REQUIREMENT: Reproduce, word for word, every line from the first one down to the line containing "SC.camera = co", and nothing else.

DATA SHOWN:
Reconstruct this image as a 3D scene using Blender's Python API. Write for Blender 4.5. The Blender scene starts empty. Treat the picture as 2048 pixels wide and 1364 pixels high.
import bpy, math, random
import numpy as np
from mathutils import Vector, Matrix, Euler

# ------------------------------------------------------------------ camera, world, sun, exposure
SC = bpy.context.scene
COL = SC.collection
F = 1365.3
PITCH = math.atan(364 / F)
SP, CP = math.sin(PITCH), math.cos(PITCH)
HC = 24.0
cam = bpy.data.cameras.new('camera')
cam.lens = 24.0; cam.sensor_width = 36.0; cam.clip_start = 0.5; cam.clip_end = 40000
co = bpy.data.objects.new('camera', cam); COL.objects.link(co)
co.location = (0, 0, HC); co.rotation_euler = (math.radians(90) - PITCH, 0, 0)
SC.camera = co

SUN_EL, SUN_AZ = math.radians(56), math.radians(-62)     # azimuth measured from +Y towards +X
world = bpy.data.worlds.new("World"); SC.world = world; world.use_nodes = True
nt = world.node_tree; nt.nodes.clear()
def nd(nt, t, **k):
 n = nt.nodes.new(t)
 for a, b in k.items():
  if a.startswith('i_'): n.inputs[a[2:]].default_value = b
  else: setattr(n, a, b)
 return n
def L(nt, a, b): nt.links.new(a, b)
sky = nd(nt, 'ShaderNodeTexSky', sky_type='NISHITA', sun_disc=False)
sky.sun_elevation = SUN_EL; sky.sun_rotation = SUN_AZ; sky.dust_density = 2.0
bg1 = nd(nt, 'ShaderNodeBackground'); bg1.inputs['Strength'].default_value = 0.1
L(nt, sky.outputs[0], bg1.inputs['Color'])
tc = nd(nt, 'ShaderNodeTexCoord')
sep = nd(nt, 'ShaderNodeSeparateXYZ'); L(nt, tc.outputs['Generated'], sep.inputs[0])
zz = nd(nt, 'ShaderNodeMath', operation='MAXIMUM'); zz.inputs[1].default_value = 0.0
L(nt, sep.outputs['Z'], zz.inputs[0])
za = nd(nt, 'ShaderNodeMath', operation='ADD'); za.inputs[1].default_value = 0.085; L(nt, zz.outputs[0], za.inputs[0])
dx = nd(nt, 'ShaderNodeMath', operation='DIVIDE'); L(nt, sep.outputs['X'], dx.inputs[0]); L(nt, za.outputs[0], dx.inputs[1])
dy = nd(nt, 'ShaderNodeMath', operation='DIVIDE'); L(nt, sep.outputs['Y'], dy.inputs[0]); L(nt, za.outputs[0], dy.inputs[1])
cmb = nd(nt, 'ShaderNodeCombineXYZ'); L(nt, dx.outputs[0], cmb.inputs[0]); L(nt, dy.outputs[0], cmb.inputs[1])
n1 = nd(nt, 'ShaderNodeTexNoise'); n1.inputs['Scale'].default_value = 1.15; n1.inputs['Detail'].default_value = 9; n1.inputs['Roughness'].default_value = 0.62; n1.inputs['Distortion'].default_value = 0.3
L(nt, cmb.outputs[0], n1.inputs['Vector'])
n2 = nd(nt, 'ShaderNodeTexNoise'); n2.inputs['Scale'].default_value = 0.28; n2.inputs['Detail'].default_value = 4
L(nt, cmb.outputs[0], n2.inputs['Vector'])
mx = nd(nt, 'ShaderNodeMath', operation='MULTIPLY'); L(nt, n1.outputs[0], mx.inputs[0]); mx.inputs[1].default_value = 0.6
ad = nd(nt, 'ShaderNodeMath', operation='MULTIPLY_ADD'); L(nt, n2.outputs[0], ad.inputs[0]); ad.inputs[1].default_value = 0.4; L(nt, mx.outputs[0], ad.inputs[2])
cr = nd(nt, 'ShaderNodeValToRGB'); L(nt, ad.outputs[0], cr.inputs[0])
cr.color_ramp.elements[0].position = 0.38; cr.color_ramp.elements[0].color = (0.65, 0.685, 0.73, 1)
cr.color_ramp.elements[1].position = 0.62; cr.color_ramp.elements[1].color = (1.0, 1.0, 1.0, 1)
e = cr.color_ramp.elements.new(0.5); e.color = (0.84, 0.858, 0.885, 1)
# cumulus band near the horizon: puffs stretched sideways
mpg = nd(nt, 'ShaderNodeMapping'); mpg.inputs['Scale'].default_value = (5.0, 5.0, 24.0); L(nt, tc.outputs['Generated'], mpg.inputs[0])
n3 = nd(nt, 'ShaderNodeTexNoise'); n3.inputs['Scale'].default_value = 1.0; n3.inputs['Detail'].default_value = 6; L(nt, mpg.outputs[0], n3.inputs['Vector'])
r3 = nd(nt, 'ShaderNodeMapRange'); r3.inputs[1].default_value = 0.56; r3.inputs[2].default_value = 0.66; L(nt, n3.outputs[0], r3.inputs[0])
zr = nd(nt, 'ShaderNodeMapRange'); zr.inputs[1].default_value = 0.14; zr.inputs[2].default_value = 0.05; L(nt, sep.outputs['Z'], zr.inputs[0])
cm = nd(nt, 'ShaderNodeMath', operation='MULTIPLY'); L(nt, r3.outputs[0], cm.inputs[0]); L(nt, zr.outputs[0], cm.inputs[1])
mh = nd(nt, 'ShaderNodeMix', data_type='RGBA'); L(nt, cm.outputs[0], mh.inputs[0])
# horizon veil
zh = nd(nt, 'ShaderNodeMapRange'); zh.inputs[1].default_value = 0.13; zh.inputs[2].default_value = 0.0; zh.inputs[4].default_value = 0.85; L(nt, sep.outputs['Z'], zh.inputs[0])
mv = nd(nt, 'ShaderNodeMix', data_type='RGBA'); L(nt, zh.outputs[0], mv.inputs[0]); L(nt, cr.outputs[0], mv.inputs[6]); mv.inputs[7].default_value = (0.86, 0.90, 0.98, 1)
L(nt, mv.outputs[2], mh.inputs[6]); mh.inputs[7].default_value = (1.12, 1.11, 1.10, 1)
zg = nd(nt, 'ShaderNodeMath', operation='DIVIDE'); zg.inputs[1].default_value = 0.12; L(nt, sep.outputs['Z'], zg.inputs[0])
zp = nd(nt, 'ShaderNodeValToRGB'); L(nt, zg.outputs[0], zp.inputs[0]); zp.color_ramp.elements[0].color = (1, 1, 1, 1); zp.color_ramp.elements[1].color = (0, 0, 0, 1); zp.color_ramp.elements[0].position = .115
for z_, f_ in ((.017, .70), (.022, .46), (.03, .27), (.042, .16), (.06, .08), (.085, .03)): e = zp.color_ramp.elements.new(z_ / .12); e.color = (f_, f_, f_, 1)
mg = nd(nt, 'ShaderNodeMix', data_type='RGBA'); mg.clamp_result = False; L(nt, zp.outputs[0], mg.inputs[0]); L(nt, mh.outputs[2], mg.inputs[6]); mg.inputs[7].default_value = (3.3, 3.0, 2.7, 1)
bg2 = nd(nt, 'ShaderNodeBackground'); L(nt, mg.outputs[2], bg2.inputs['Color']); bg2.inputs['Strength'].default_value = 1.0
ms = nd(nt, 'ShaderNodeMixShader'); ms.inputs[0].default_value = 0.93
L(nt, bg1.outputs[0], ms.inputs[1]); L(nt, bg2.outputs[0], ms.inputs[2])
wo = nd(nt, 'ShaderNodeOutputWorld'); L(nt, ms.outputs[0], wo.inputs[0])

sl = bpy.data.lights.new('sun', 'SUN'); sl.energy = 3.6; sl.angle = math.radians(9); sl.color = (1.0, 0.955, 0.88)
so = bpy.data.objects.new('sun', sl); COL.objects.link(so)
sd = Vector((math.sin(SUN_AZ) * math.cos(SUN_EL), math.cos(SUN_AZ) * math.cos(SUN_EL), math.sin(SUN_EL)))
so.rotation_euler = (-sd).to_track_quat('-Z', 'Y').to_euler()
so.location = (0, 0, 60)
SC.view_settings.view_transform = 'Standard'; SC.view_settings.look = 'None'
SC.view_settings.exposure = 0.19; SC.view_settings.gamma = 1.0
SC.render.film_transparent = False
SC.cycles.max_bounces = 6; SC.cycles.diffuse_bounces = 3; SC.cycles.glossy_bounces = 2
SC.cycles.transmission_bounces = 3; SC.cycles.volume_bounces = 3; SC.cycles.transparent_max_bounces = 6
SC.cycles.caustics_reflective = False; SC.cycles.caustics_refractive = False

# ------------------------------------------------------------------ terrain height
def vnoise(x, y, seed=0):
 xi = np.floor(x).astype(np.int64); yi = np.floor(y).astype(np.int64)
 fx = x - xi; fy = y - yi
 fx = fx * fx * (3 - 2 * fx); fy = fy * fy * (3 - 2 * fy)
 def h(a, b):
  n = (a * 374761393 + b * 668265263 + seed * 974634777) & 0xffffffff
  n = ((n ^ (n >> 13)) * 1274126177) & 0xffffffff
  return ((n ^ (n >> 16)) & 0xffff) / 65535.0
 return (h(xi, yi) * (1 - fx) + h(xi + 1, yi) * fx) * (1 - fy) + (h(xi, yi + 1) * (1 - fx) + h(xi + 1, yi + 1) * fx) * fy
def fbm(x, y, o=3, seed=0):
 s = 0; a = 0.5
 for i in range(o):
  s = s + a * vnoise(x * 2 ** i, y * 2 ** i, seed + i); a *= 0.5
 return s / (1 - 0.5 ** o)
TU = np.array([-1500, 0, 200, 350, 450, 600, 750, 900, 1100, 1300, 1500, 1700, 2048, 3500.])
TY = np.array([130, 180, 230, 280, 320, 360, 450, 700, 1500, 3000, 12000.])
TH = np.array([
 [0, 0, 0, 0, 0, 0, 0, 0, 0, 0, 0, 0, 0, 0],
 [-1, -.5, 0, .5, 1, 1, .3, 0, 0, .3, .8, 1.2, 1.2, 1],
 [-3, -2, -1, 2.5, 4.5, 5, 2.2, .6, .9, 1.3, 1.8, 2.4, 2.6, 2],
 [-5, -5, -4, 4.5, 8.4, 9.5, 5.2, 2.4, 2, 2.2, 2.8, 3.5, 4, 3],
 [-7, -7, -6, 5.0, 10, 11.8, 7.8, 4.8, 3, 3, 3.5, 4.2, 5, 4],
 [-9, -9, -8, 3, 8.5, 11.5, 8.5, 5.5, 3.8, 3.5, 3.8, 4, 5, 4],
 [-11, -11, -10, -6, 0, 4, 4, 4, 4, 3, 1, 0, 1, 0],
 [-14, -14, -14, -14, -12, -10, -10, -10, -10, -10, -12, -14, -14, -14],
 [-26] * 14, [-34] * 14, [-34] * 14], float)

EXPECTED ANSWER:
Reconstruct this image as a 3D scene using Blender's Python API. Write for Blender 4.5. The Blender scene starts empty. Treat the picture as 2048 pixels wide and 1364 pixels high.
import bpy, math, random
import numpy as np
from mathutils import Vector, Matrix, Euler

# ------------------------------------------------------------------ camera, world, sun, exposure
SC = bpy.context.scene
COL = SC.collection
F = 1365.3
PITCH = math.atan(364 / F)
SP, CP = math.sin(PITCH), math.cos(PITCH)
HC = 24.0
cam = bpy.data.cameras.new('camera')
cam.lens = 24.0; cam.sensor_width = 36.0; cam.clip_start = 0.5; cam.clip_end = 40000
co = bpy.data.objects.new('camera', cam); COL.objects.link(co)
co.location = (0, 0, HC); co.rotation_euler = (math.radians(90) - PITCH, 0, 0)
SC.camera = co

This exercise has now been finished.